I CONFESS to being a big fan of Last Of The Summer Wine.

This is partly because it is set in Holmfirth and filmed in the villages of the Holme and Colne Valleys.

"Ooh, look. That's the Wills o' Nats at Meltham."

It is also because familiarity has bred great affection: Summer Wine is the world's longest running television comedy series and the very first Comedy Playhouse episode was broadcast 31 years ago this month.

For many of us, it's like Coronation Street - we have grown up with it.

And the main reasons it has lasted is the marvellous writing of Roy Clarke and the strength and depth of its characters.

But can you imagine the reaction when Mr Clarke put forward his idea?

"It's about three retired blokes who have nothing to do. In Yorkshire."

Sounds promising.

No sex, violence or car chases.

Just three old codgers mooching around discussing the price of fish and Compo's love affair with ferrets and bookmakers.

But it worked wonderfully well and has legions of faithful fans across the country.

What I didn't realise, was that it has legions of faithful fans across the world, and particularly in America.

Just take a look at the Summer Wine message board on the Examiner website.

Wilma from Bigelow, Arizona says: "LOTSW is one of the few shows that I can watch with my children, grandchildren and greatgrandchildren and not be ashamed of the content or language.

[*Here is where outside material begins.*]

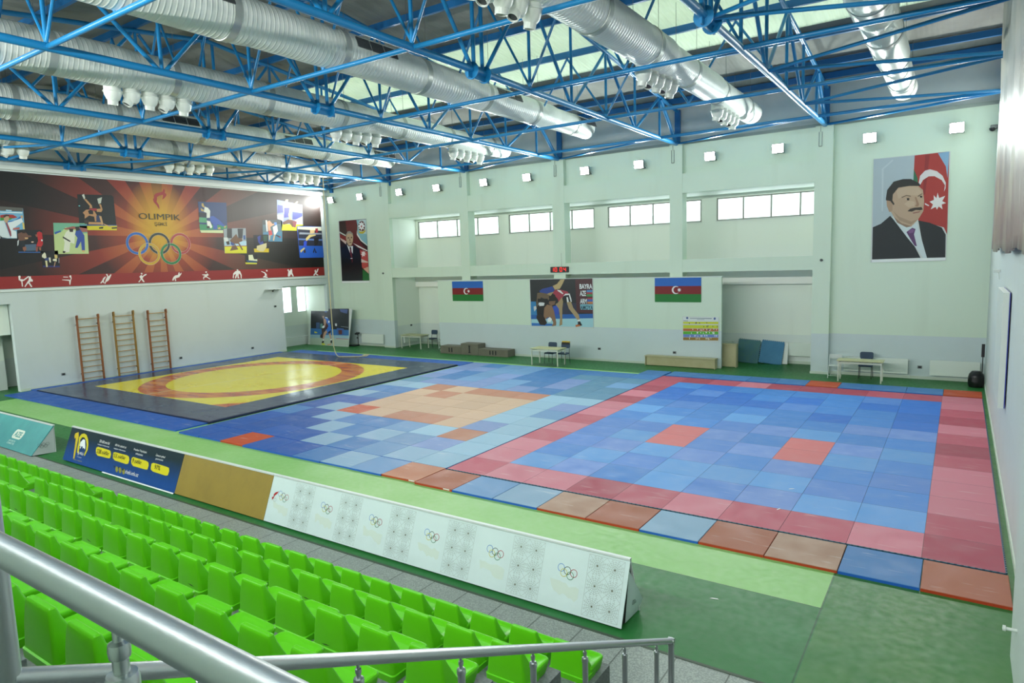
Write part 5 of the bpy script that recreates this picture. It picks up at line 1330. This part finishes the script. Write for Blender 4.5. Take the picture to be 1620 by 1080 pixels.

"I hope and pray that it will be around for a long, long time."

Jim Slater from Scranton, Pennsylvania says: "I watch the show everyday and love it. I have recorded like almost 200 shows - some twice. It's great."

Nell from Spring, Texas says: "I agree with most fellow Americans that the episodes broadcast leave one hungry for more.

"I am so grateful for the good, clean, charming fun of these programmes and cannot understand why BBC America isn't showing the series in its entirety.

"It would be a pleasant change from the sex and scandal that clogs the airwaves."

Renee Backer from Salt Lake City, Utah says: "My first visit to England was one month before 9-11 and the world changed. But I want to go back in 2005 and I want to drive to see where you make your great show.

"I started to watch the series first because the scenery was so beautiful and then I began to love the characters. In the cold mountains of Salt Lake City, we love your show."

Jim from Tucson says: "Would that some of the trash writers in the US would learn to write hilarious sitcoms and get rid of the juvenile actors that flood the American tubes. LOFTSW could teach them something."

Johnnie Lee Scott from Richlands, North Carolina says: "LOTSW is one of the best programmes ever on TV. It reminds me of the people who live in most small places.

"I remember how older people hung around the store and sat on benches and enjoyed each other in past times. Please keep it going. We all need their way of life, if only for once a week."

Steve from Salt Lake City says: "This is such a superb comedy that touches all of our hearts. The superb acting from the cast is outstanding. I never get tired of watching."

And Rhonda Baker from St Francisville, Louisiana says: "I have only recently found LOTSW. These are folks I would like to meet and get to know better. They seem to be people who would make good friends."

Which is exactly what they are to millions who watch them, year in and year out.

Ordinary, decent, slightly daft, idiosyncratic, sometimes aggravating and loveable folk who seem real because we know people just like them.

As Ron Jones from Australia says: "Why don't we all vote for Last Of The Summer Wine instead of politicians? I'm sure they'd do a better job."

Which is a thought.

Howard in charge of Home Affairs (just don't let Pearl find out), Marina in charge of Foreign Affairs (anywhere outside Yorkshire) and Clegg as Minister for Indecision.

Norah Batty would, of course, be Prime Minister. Which would solve the problem of what to put on the fourth plinth in Trafalgar Square. Norah would opt for a statue of Compo. And a large percentage of the nation would probably agree.